• _REQUIREMENT_
Starting at the first line of the data, print each line verbatim up to and including the line bearing "tag(g, kind='structure')", omitting pictures.
[Start MATERIAL]
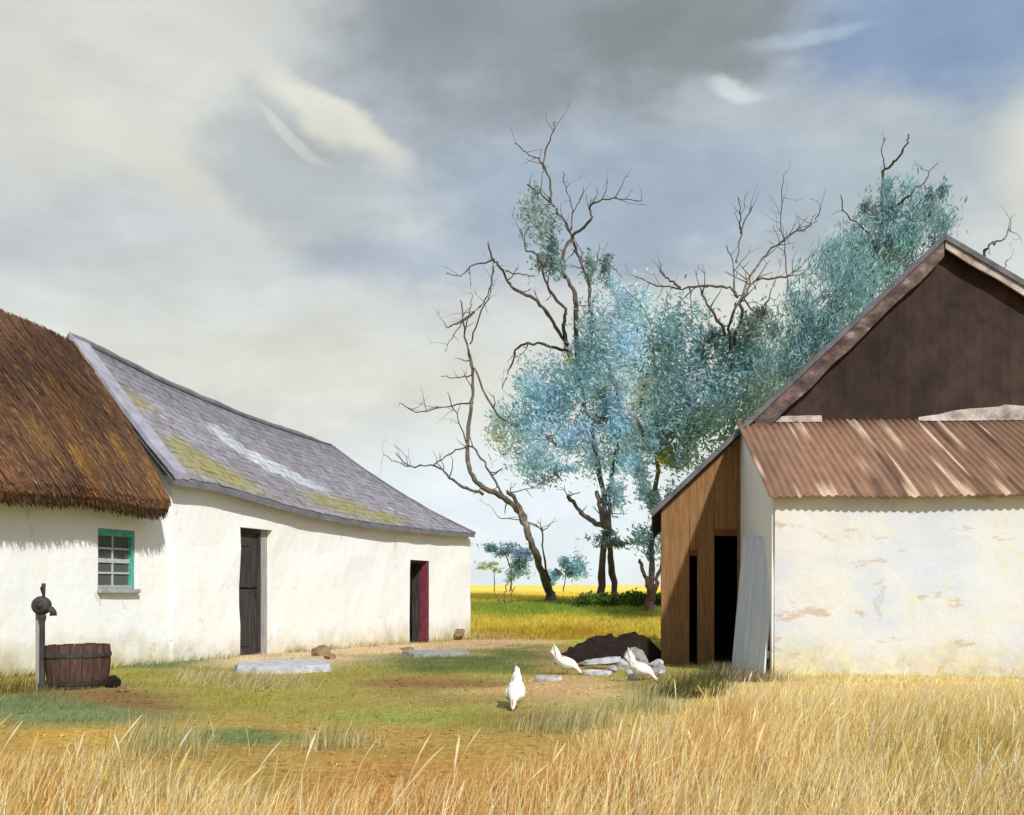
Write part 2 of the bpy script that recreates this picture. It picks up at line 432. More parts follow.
nv = X.size; ncx = len(xs); idx = np.arange(nv).reshape(X.shape)
quads = np.stack([idx[:-1, :-1], idx[:-1, 1:], idx[1:, 1:], idx[1:, :-1]], -1).reshape(-1, 4)
M['ground'] = attr_mat('ground_soil_turf', .95, 0, 16, .9, .03, var=.5)
g = mesh_obj('ground', np.stack([X, Y, Z], -1).reshape(-1, 3), quads, M['ground'], cols=gcol(X, Y).reshape(-1, 3), smooth=True)
tag(g, kind='structure')

# ------------------------------------------------------------------ left range: slate house and thatched cottage share one long axis
TH = math.atan2(4.05, 12.4)
AX = Vector((math.sin(TH), math.cos(TH), 0)); NX = Vector((math.cos(TH), -math.sin(TH), 0))
P0 = Vector((-5.22, 15.5, 0))
def hs(s, off, z):                     # along the range, outwards from the front wall, up
    return P0+AX*s+NX*off+Vector((0, 0, z))
def hit(px, py, off=0.0):              # (s, z) of a pixel on the plane parallel to the front wall
    k = (px-CX)/F; q = P0+NX*off
    s = (k*q.y-q.x)/(AX.x-k*AX.y); d = q.y+AX.y*s
    return s, EYE+(HY-py)/F*d

def wall_sheet(mb, fr, s0, s1, z0, ztop, openings, thick, step=.3, wob=.02, seed=0, sides=True):
    """a wall with real openings and reveals; fr(s, off, z); ztop(s)"""
    sc = sorted(set([s0, s1]+[v for o in openings for v in o[:2]]))
    S = []
    for a, b in zip(sc[:-1], sc[1:]):
        n = max(1, int((b-a)/step)); S += [a+(b-a)*i/n for i in range(n)]
    S.append(s1)
    zm = min(ztop(s) for s in S)
    zc = sorted(set([z0, zm]+[v for o in openings for v in o[2:]]))
    Zs = []
    for a, b in zip(zc[:-1], zc[1:]):
        n = max(1, int((b-a)/step)); Zs += [a+(b-a)*i/n for i in range(n)]
    Zs.append(zm)
    solid = lambda i, j: not any(o[0]-1e-6 <= (S[i]+S[i+1])/2 <= o[1]+1e-6 and o[2]-1e-6 <= (Zs[j]+Zs[j+1])/2 <= o[3]+1e-6 for o in openings)
    nz = len(Zs)
    def zz(i, j): return ztop(S[i]) if j == nz-1 else Zs[j]
    def pf(i, j):
        z = zz(i, j); wv = (float(fbm(S[i]*1.1+9, z*1.1, seed+50))-.5)*2*wob
        return fr(S[i], wv, z)
    vs = []; ix = {}
    def vid(i, j, side):
        if (i, j, side) not in ix:
            ix[(i, j, side)] = len(vs); vs.append(pf(i, j) if side == 0 else fr(S[i], -thick, zz(i, j)))
        return ix[(i, j, side)]
    fs = []
    ni = len(S)-1; nj = nz-1
    for i in range(ni):
        for j in range(nj):
            if not solid(i, j): continue
            fs.append((vid(i, j, 0), vid(i+1, j, 0), vid(i+1, j+1, 0), vid(i, j+1, 0)))
            fs.append((vid(i, j+1, 1), vid(i+1, j+1, 1), vid(i+1, j, 1), vid(i, j, 1)))
            for (di, dj, a, b) in ((-1, 0, (0, 0), (0, 1)), (1, 0, (1, 1), (1, 0)), (0, -1, (1, 0), (0, 0)), (0, 1, (0, 1), (1, 1))):
                ii, jj = i+di, j+dj
                if 0 <= ii < ni and 0 <= jj < nj and solid(ii, jj): continue
                p, q = (i+a[0], j+a[1]), (i+b[0], j+b[1])
                fs.append((vid(*p, 0), vid(*q, 0), vid(*q, 1), vid(*p, 1)))
    mb.add(vs, fs)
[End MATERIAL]
• _EXERCISE SOLUTION_
Write part 2 of the bpy script that recreates this picture. It picks up at line 432. More parts follow.
nv = X.size; ncx = len(xs); idx = np.arange(nv).reshape(X.shape)
quads = np.stack([idx[:-1, :-1], idx[:-1, 1:], idx[1:, 1:], idx[1:, :-1]], -1).reshape(-1, 4)
M['ground'] = attr_mat('ground_soil_turf', .95, 0, 16, .9, .03, var=.5)
g = mesh_obj('ground', np.stack([X, Y, Z], -1).reshape(-1, 3), quads, M['ground'], cols=gcol(X, Y).reshape(-1, 3), smooth=True)
tag(g, kind='structure')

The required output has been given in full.